Helen was very close to her grandmother and from the age of five to sixteen years old she spent her summers on the duck farm taking the ferry from New London, Connecticut to Orient Point, New York the day school let out and returning the day before school started in the fall. She spent hours with her grandmother in those early years of 1940 and in the evenings they made braided rugs together. Rolls of colored wool, stored in the attic were a wonderful sight and Helen loved to go up into the unfinished room to find the right color for the next row of a specific rug. Sarah’s friends brought old coats and jackets to the little farm house and she and Helen took the garments apart and ripped the fabric into strips to be used later. The wool was washed in a wringer washer and rinsed in a deep porcelain sink in the kitchen. Sarah told Helen what was appropriate to use for rugs. “Use the backs and fronts or all that you please, but never the elbows or the knees.” Those were the days when clothing was worn, passed down to the next youngest in the family, and finally thrown away when it had patches on top of patches.

In 1986, using a substantial grant from ANCA (Adirondack North Country Association), Helen opened a rug braiding business in the town of Parishville, NY. She restored the second floor of the 1905 Victorian building that housed a restaurant on the first floor. The four, immense rooms served as workroom, showroom, office, and storeroom. The building was 28 X 100 feet and decorated with Victorian pressed-tin walls and ceilings. Light flooded in from the tall windows and Helen’s knowledge of glazing windows was put to the test. Here she taught many women the art of rug braiding and sold kits to make rugs depicting the colors of the Adirondacks in its varied seasons. She has taught for Jefferson and St. Lawrence Cornell Cooperative Extension Services, at the Handweaving Museum in Clayton, Adirondack Lakes Center for the Arts, Sagamore Institute, Old Forge Art Center, her Parishville studio, and for Adult Education Classes in Parishville and Cambridge, Mass.
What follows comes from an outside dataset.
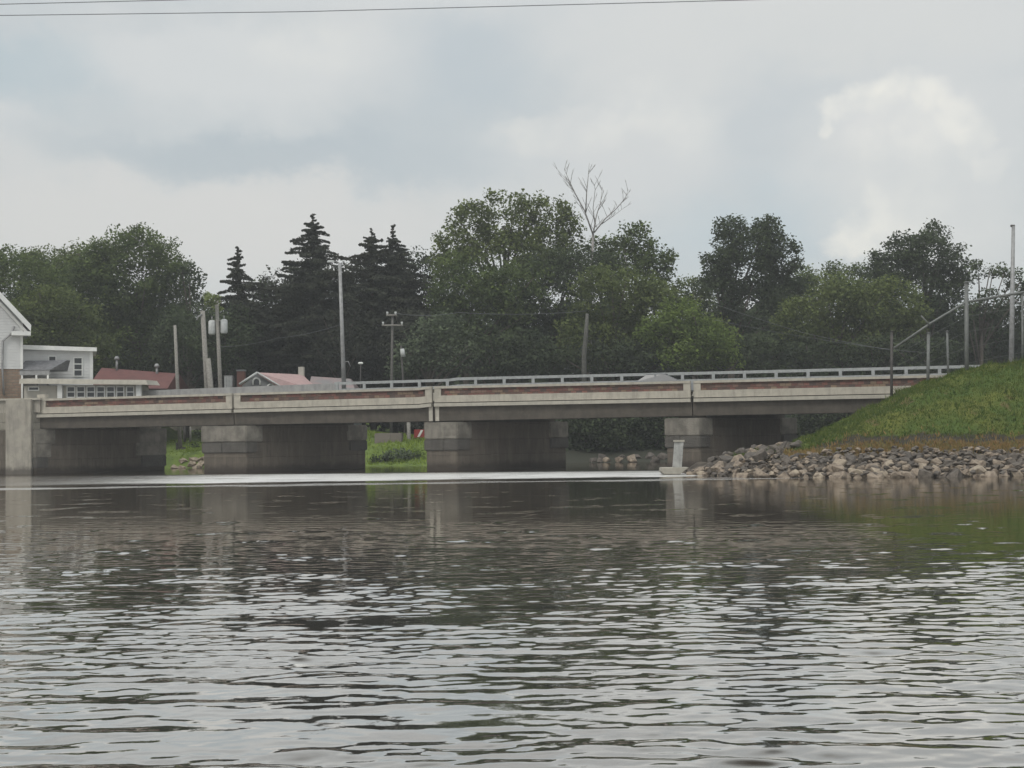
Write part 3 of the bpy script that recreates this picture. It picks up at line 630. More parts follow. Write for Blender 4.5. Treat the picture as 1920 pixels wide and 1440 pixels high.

She also has students in Liverpool, England and Oslo, Norway.

She has given away as many rolls of twine, needles, and instruction booklets as she has sold, to people interested in the art who don’t have the money to buy them. Her mission is to recycle, reuse, and keep the art of rug braiding alive. Woolen mills are closing and the manufacturing of fleece and other fabrics made from oil is growing. Discarded wool clothing is becoming scarce. Her mission is to teach the art of rug braiding to as many people who are interested. During her demonstrations many people tell her, ‘my grandmother used to make rugs like these’. She encourages them to take up the art.

Helen has earned her MFA in Creative Writing from UNCW and has written a book called The BigRug. The memoir is about the loss of her husband of thirty-three years and how the skill of rug braiding and the making of a 15X18 foot rug helped her to overcome that loss. In 2004 she was awarded the TAUNY Heritage Award for community service and bringing the art of rug braiding to life.